What cues do you find helpful in your own squat, bench and deadlift?

So, for my squat, feeling confident under the bar is a really big deal. If I can clear my mind and just feel like there’s nothing that will stop me from standing up with this barbell, that’s a very empowering feeling and everything else seems to kind of click and fall into place after that. Sometimes feeling the pressure even across my feet helps and sometimes a tightening of the upper back so the last three quarters or so of spinal vertebrae and just kind of feeling that brace position as well. On the bench press, again a confident unrack and a controlled descent usually helps me, so kind of guiding the bar down, and feeling really tight. As far as the deadlift goes, keeping the bar close to my body and again a kind of sense of indestructible, “nothing will stop me from finishing this pull.” I have left most of the technical cues by the wayside, even the ones that have worked for me in the past, because they’re tools, and once you get what you’re after, you’re then able to automate processes.
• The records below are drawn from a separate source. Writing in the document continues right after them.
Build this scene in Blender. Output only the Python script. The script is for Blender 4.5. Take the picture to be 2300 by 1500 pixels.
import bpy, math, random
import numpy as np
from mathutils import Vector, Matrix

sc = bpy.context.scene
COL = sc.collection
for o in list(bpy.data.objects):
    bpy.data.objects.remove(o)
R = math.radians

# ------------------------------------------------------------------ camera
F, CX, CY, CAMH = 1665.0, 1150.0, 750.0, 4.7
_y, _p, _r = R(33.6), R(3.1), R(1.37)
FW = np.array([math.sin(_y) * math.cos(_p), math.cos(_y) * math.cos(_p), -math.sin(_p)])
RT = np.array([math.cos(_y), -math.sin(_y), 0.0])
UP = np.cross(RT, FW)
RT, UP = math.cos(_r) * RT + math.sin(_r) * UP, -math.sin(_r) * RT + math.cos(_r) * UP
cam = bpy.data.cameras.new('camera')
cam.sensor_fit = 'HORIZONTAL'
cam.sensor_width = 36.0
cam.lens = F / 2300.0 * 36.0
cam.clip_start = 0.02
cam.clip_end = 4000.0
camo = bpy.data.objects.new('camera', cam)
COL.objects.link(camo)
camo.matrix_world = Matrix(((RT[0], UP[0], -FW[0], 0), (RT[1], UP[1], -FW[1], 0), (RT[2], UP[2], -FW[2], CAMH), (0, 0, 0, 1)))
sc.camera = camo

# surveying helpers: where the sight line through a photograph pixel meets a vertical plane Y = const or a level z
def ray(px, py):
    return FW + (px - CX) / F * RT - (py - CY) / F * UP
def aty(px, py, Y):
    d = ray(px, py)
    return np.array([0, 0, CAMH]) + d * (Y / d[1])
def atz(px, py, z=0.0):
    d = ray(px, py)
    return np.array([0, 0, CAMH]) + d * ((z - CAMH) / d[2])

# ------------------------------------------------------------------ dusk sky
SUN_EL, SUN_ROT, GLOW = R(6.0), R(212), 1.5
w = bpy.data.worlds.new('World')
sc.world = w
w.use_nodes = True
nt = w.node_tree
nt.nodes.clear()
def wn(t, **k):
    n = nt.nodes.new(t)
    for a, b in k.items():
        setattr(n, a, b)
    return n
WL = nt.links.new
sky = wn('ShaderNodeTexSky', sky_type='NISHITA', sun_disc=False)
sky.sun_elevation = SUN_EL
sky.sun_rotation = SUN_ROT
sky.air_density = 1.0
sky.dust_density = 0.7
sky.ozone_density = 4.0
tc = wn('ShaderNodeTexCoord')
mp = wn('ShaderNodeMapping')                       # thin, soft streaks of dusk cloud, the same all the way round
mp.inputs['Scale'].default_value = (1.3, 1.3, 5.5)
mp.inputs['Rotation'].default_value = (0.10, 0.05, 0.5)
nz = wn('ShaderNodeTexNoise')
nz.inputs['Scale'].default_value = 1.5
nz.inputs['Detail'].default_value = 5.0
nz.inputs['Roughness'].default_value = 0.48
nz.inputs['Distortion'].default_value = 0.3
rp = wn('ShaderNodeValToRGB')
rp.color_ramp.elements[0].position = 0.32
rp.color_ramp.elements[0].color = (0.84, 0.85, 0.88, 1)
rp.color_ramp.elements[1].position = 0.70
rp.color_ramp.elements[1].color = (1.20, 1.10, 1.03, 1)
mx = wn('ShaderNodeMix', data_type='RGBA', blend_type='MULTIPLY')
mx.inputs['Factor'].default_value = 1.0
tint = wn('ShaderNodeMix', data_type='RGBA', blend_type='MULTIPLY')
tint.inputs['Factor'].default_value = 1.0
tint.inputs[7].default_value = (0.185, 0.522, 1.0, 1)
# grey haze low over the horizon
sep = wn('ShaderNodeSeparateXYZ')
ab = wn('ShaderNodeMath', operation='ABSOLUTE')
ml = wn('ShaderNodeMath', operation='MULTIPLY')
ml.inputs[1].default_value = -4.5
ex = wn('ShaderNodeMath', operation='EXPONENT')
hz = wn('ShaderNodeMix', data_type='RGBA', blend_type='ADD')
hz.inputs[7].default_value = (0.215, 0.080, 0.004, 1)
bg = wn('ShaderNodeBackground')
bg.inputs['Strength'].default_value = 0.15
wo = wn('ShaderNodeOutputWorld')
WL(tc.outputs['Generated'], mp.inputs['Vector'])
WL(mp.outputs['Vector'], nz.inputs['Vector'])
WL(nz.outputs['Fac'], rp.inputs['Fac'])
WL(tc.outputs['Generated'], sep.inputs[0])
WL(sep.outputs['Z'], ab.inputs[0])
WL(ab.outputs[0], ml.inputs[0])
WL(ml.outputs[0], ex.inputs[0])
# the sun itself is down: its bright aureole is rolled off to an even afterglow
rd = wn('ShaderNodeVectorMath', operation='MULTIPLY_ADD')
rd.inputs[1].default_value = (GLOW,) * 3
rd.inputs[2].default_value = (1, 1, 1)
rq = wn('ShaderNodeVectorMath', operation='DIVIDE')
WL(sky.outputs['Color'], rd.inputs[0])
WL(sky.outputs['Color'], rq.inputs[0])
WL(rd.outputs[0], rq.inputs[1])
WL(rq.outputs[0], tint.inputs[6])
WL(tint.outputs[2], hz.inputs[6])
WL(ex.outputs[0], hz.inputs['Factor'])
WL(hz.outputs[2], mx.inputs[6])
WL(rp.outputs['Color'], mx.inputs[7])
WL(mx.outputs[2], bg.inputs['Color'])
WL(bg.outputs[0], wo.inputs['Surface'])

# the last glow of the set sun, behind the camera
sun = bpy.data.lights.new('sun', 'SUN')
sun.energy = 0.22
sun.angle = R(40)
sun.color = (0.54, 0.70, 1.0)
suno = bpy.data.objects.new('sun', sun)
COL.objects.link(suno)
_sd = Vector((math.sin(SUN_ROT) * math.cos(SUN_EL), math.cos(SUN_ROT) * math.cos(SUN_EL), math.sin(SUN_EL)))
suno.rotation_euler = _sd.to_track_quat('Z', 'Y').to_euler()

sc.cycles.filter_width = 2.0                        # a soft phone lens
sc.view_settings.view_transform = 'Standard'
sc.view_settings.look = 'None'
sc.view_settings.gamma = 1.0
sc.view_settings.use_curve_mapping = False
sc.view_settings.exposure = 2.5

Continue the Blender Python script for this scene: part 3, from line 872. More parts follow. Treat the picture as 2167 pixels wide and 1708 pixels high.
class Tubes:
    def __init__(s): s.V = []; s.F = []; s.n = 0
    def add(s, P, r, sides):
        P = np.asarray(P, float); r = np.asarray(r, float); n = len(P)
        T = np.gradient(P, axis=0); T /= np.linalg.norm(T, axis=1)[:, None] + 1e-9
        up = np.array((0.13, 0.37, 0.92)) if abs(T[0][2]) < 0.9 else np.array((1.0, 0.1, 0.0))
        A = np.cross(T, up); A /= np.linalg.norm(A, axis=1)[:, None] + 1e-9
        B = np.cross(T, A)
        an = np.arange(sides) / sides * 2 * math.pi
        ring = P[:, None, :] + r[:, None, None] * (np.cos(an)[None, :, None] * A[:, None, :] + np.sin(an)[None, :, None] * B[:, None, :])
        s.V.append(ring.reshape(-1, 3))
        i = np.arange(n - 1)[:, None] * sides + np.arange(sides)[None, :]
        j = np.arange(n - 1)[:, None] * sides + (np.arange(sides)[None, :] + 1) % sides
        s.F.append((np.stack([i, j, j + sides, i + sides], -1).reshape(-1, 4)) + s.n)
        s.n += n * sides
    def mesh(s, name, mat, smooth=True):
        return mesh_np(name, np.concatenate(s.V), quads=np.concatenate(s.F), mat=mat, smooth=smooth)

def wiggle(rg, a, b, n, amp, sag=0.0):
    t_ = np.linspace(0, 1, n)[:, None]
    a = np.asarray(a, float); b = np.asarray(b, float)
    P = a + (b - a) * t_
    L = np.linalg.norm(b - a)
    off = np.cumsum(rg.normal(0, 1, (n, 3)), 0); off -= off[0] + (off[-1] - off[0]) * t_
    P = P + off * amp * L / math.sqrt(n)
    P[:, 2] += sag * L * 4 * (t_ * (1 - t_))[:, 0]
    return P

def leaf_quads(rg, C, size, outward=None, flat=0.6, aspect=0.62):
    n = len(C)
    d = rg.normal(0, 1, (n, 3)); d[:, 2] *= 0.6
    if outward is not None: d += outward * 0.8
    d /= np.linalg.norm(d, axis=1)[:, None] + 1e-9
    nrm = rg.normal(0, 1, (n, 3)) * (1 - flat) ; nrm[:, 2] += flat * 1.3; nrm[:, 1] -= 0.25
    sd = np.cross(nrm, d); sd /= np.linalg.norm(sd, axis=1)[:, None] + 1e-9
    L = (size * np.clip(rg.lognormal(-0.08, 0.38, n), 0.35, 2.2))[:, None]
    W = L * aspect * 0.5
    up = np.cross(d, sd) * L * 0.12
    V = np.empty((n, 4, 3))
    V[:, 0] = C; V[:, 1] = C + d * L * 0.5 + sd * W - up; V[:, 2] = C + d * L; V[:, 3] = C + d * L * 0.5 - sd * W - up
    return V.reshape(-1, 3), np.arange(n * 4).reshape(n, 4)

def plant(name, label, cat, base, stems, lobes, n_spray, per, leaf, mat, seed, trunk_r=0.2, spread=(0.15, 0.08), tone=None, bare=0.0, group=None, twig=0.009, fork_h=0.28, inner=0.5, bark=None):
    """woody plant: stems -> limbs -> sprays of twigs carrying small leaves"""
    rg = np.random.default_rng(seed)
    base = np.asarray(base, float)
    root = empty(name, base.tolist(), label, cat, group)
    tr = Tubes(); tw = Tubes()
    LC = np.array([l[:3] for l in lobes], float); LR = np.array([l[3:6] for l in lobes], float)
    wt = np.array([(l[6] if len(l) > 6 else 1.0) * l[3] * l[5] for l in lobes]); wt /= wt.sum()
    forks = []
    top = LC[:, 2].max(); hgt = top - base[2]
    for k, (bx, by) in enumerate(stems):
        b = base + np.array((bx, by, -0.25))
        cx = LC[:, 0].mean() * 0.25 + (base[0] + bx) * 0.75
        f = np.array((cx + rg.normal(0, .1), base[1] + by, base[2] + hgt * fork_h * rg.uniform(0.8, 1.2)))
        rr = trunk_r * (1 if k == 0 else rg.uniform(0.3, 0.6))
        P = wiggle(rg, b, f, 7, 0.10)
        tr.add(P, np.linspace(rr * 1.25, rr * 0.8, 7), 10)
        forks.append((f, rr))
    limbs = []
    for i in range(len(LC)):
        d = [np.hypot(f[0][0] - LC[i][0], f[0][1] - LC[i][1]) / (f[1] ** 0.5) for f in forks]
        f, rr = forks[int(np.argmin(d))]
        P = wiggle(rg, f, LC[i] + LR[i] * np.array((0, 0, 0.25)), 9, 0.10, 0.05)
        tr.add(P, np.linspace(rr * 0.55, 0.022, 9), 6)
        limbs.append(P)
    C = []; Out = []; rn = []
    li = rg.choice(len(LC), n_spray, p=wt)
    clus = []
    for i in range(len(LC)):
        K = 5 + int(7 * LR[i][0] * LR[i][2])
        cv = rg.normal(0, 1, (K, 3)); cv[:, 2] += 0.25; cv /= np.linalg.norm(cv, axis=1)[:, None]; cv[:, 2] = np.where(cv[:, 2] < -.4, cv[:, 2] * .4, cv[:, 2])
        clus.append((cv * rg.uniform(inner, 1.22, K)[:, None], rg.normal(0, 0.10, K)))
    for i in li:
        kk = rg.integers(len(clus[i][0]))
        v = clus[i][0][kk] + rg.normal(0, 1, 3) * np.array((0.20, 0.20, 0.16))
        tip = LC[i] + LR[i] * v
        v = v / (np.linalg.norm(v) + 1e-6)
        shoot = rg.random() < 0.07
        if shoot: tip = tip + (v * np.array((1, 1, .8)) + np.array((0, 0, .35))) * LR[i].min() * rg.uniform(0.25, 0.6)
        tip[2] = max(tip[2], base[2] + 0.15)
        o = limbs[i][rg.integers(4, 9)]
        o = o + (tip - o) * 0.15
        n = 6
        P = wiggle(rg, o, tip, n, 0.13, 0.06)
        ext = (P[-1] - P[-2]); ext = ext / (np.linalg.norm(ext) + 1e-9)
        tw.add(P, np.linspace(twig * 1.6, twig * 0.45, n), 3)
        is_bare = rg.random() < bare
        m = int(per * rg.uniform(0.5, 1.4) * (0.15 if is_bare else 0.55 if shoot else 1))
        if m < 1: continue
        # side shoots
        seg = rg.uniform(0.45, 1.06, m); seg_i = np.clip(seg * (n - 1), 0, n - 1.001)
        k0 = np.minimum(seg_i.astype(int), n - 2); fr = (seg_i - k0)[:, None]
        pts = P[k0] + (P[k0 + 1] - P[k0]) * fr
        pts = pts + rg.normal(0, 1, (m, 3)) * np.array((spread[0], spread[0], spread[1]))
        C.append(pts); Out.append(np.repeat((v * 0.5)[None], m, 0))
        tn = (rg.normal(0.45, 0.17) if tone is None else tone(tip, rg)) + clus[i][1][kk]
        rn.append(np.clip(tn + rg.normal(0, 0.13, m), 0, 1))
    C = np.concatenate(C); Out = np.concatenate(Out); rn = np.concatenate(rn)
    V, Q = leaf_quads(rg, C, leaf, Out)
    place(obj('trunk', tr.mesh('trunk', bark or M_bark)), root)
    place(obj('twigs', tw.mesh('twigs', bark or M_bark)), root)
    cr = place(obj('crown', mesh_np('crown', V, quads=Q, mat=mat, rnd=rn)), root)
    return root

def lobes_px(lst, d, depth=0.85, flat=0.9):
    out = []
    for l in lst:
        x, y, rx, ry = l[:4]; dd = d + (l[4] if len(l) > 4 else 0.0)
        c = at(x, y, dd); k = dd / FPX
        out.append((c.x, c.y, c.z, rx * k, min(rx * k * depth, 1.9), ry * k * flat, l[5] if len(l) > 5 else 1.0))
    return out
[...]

I think that’s a worthy step in a certain direction you. If every time you go up for a tennis swing, you have to think about what it’s like to do a tennis swing even if that’s something simple like where your elbow is or your wrist or something like that, you’re probably not going to be as good as you could be if you were focusing on you know, speed or power or location.

The final and most important question: if you could swim in a bowl of cereal, what kind would it be?

Well I mean I can eat cereal any time, so I’m not really looking for something tasty. I guess I’m looking for one that I could actually swim in instead of just sit in. What we’re probably looking for is something with relatively smooth surfaces so that the particles can glide across each other and I can actually kind of push my way through… so we don’t want things with jagged edges that are just kind of going to sit there like LEGO pieces. I’m probably looking at cocoa puffs or something spherical, or maybe something like a cheerio shape might be good too.


Thank you all for the support thus far in our coaching series! Through these interviews we intend to shed light on the different elements of powerlifting and offer everyone pieces of information that they can take to the gym, or the platform, and be better.

We believe there are strength in numbers, as well as strength in stories!